Show post content's relative styling in back-end

I believe I may have briefly mentioned this in the past, but it would be great if post styling in the back-end closer resembles the front-end.

For example, let’s use Jaume Blog Post from the Cwicly design library as a post template.

It has relative styling set for headings and paragraphs within the blog post:


On the front-end, it appears as:

But on the back-end, it doesn’t take any of the styling into account:


Already forgot about that, thanks @sunny :+1:

1 Like

I agree. It would be nice to see on the backend how the front-end looks and vice versa as close as possible.

Many other page-builders can do this (although not always 100%), so peeking at how they render both back and front-end might give ideas/insights.

Constantly switching from back to front-end to see how things get rendered is not ideal for single monitor setups. I really wish I had two monitors!


In my experience most page builders actually don’t already do this, because they’re not based on Gutenberg. You just get a simple default post layout set by either the theme or builder.

I see people mention this from time to time, but for me, it always looks identical on the backend. Even with my own custom CSS that I’m pulling in via virtual classes. I’m using the Cwicly theme though, so maybe that is the magic?

This topic is about reflecting specific rules of a template inside the editor, which are setup via relative styling, not the general editing experience, which in most cases should be pretty accurate.
These are only visible on front-end currently.

Thanks for the suggestion @sunny. brings this into action whenever editing on the Post Editor.

I’d be very interested to have feedback on this one, and how it translates in multiple and various environments.



On first test it looks much better! I’ll be able to give more feedback once I start building out a few real templates over the next couple months :slight_smile:

1 Like

Hello Louis, as you ask for more suggestion, please have a look if you have some spare time.

Hey @Louis, have three more suggestions for you here regarding the Post Content styling in the back-end.

1) Inherit display property value set on Post Content.

I currently can’t get element margins on the back-end to match my front-end.

My post content wrapper doesn’t have a display value set (which is effectively display: block by default), meaning element margins collapse into each other.

However, in the back-end Cwicly applies this rule:

.editor-styles-wrapper .is-root-container .edit-site-block-editor__block-list, .editor-styles-wrapper .is-root-container.block-editor-block-list__layout {
	display: flex;
	flex-direction: column;
	width: 100%;

Which causes each margin to stack instead of collapse.

That leads to margins on the back-end that are considerably larger than the front-end.

I tried explicitly setting the Post Content to display: block, but it gets overwritten by the rule above.

Assuming that setting the Gutenberg canvas to display: flex is necessary, it’d be helpful if it could inherit the display property from the Post Content element.

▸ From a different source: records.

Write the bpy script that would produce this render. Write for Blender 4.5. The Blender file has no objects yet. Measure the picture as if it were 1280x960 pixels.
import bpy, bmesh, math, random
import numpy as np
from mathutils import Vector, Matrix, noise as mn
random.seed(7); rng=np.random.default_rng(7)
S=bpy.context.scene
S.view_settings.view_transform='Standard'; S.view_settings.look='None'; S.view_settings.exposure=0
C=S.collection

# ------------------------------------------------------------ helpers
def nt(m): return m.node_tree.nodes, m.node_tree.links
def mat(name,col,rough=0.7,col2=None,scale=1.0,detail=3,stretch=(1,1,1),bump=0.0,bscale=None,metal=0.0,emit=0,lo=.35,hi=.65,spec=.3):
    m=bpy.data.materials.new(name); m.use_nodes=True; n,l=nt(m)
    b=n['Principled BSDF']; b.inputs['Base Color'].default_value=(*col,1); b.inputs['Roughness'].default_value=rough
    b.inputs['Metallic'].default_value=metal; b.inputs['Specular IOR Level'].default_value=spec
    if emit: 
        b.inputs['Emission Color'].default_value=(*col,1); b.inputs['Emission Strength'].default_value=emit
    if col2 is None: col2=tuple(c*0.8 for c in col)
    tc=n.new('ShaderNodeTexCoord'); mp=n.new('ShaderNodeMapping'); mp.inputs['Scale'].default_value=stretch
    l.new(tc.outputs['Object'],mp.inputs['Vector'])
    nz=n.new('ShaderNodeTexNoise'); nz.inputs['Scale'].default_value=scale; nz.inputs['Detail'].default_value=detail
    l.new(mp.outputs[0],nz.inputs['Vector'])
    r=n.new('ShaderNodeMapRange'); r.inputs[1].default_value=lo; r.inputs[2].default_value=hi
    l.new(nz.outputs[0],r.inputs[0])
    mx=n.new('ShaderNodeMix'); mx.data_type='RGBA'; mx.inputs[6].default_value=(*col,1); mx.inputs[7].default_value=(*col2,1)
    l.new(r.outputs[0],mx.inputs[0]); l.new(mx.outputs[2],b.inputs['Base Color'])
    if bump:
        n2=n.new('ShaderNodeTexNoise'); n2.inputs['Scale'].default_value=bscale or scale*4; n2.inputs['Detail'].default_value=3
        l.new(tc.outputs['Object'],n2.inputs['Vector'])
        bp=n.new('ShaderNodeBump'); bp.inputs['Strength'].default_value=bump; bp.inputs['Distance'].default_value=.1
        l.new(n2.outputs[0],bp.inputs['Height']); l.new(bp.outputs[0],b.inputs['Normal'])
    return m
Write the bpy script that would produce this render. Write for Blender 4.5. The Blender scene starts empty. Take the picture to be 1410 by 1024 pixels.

EDIT: Somehow I forgot that the editor pulls in your global styles :man_facepalming: Adding this rule allows me to overwrite it:

.is-root-container.block-editor-block-list__layout {
  display: block;

2) Apply Post Content styling from classes as well

It appears that only styles applied at the block level get reflected in the back-end.

Given that I’ll use a Post Content block across various post types & templates, it’s currently a bit tedious to work with.

I need to copy the Post Content element to each template, and any time I make a general change to a relative style, make the change to each element.

Modifying the global class would of course be much easier :slight_smile:

3) Make it possible to use :where in Relative Styling to reduce specificity

Another issue I’m running into is when adding styling to my heading elements using the Post Content’s relative styling.

I have this RS set up:

And then I’m giving the h3 a font-size and margin so that they look good within blog posts.

This works, but it’s giving the styling too much specificity.

If within my blog post I have a CTA box with an h3 element, the block will have a lower specificity than the general h3 styling.

Ex. “.content-cca7b00 h3” takes precedence over “.my-cta-heading”.

If I could instead use “:where(.content-cca7b00) h3” for my RS rule, I wouldn’t have that issue.

Hopefully those make sense!

1 Like

I think this fourth idea might solve all of the above? (if it’s possible)

4) Add Post Content’s CSS classes to the editor DOM

Let’s say you have a Post Content block and have added a .post-content global class added to it. That class would then show up on this element in the back-end as well:

This would allow you to reference your Post Content from your global CSS.

That means something like “.post-content h3” in your stylesheet would show up in the editor.